Dataset extract>

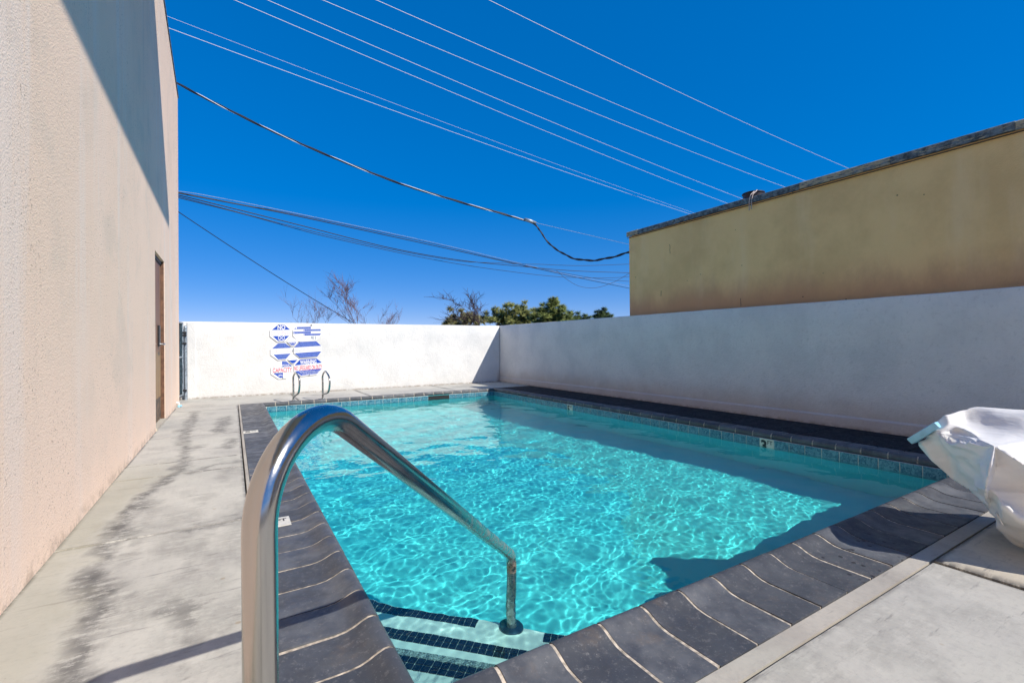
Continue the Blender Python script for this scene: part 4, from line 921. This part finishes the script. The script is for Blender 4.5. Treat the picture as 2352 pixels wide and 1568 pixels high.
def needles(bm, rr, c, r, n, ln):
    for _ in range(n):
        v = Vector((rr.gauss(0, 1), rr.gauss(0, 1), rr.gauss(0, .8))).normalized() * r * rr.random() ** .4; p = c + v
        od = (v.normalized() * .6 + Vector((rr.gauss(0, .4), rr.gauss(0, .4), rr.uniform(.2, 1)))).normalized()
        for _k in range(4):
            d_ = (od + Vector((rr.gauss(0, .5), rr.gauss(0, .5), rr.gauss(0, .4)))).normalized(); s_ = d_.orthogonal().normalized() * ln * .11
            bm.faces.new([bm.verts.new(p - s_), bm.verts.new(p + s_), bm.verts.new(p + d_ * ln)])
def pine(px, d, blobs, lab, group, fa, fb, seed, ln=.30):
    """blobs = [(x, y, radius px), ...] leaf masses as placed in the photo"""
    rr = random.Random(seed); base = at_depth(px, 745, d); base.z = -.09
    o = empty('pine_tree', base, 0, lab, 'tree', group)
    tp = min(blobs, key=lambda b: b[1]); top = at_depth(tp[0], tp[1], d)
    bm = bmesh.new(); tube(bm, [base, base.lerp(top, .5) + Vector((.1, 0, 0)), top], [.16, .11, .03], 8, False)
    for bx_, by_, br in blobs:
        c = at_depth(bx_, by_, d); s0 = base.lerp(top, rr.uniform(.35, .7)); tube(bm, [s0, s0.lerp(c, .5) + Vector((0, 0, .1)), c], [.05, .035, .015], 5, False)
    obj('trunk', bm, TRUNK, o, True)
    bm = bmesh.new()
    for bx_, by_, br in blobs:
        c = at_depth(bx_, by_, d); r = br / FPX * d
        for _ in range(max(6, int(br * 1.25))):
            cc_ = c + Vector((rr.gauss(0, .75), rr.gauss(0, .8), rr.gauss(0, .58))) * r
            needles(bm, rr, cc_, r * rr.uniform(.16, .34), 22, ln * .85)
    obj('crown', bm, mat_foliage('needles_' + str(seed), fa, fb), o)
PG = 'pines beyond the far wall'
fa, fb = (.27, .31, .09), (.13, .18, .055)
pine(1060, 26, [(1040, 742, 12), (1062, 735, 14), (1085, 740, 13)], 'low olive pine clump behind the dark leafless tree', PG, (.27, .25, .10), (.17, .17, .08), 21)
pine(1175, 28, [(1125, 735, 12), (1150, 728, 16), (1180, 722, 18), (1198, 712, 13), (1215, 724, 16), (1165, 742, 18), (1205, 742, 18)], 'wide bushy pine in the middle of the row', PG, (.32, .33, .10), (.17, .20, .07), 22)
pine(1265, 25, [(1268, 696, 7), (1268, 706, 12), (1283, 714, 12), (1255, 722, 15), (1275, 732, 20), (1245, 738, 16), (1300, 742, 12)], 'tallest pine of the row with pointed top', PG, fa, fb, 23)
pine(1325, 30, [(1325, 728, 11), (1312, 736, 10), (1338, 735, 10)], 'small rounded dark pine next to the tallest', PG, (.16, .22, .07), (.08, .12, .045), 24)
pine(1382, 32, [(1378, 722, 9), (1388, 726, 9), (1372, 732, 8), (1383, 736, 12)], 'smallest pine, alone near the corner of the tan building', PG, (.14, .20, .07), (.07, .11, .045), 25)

The problem> Leave the pictures out and output the rest of the listing exactly.

Final result>
Continue the Blender Python script for this scene: part 4, from line 921. This part finishes the script. The script is for Blender 4.5. Treat the picture as 2352 pixels wide and 1568 pixels high.
def needles(bm, rr, c, r, n, ln):
    for _ in range(n):
        v = Vector((rr.gauss(0, 1), rr.gauss(0, 1), rr.gauss(0, .8))).normalized() * r * rr.random() ** .4; p = c + v
        od = (v.normalized() * .6 + Vector((rr.gauss(0, .4), rr.gauss(0, .4), rr.uniform(.2, 1)))).normalized()
        for _k in range(4):
            d_ = (od + Vector((rr.gauss(0, .5), rr.gauss(0, .5), rr.gauss(0, .4)))).normalized(); s_ = d_.orthogonal().normalized() * ln * .11
            bm.faces.new([bm.verts.new(p - s_), bm.verts.new(p + s_), bm.verts.new(p + d_ * ln)])
def pine(px, d, blobs, lab, group, fa, fb, seed, ln=.30):
    """blobs = [(x, y, radius px), ...] leaf masses as placed in the photo"""
    rr = random.Random(seed); base = at_depth(px, 745, d); base.z = -.09
    o = empty('pine_tree', base, 0, lab, 'tree', group)
    tp = min(blobs, key=lambda b: b[1]); top = at_depth(tp[0], tp[1], d)
    bm = bmesh.new(); tube(bm, [base, base.lerp(top, .5) + Vector((.1, 0, 0)), top], [.16, .11, .03], 8, False)
    for bx_, by_, br in blobs:
        c = at_depth(bx_, by_, d); s0 = base.lerp(top, rr.uniform(.35, .7)); tube(bm, [s0, s0.lerp(c, .5) + Vector((0, 0, .1)), c], [.05, .035, .015], 5, False)
    obj('trunk', bm, TRUNK, o, True)
    bm = bmesh.new()
    for bx_, by_, br in blobs:
        c = at_depth(bx_, by_, d); r = br / FPX * d
        for _ in range(max(6, int(br * 1.25))):
            cc_ = c + Vector((rr.gauss(0, .75), rr.gauss(0, .8), rr.gauss(0, .58))) * r
            needles(bm, rr, cc_, r * rr.uniform(.16, .34), 22, ln * .85)
    obj('crown', bm, mat_foliage('needles_' + str(seed), fa, fb), o)
PG = 'pines beyond the far wall'
fa, fb = (.27, .31, .09), (.13, .18, .055)
pine(1060, 26, [(1040, 742, 12), (1062, 735, 14), (1085, 740, 13)], 'low olive pine clump behind the dark leafless tree', PG, (.27, .25, .10), (.17, .17, .08), 21)
pine(1175, 28, [(1125, 735, 12), (1150, 728, 16), (1180, 722, 18), (1198, 712, 13), (1215, 724, 16), (1165, 742, 18), (1205, 742, 18)], 'wide bushy pine in the middle of the row', PG, (.32, .33, .10), (.17, .20, .07), 22)
pine(1265, 25, [(1268, 696, 7), (1268, 706, 12), (1283, 714, 12), (1255, 722, 15), (1275, 732, 20), (1245, 738, 16), (1300, 742, 12)], 'tallest pine of the row with pointed top', PG, fa, fb, 23)
pine(1325, 30, [(1325, 728, 11), (1312, 736, 10), (1338, 735, 10)], 'small rounded dark pine next to the tallest', PG, (.16, .22, .07), (.08, .12, .045), 24)
pine(1382, 32, [(1378, 722, 9), (1388, 726, 9), (1372, 732, 8), (1383, 736, 12)], 'smallest pine, alone near the corner of the tan building', PG, (.14, .20, .07), (.07, .11, .045), 25)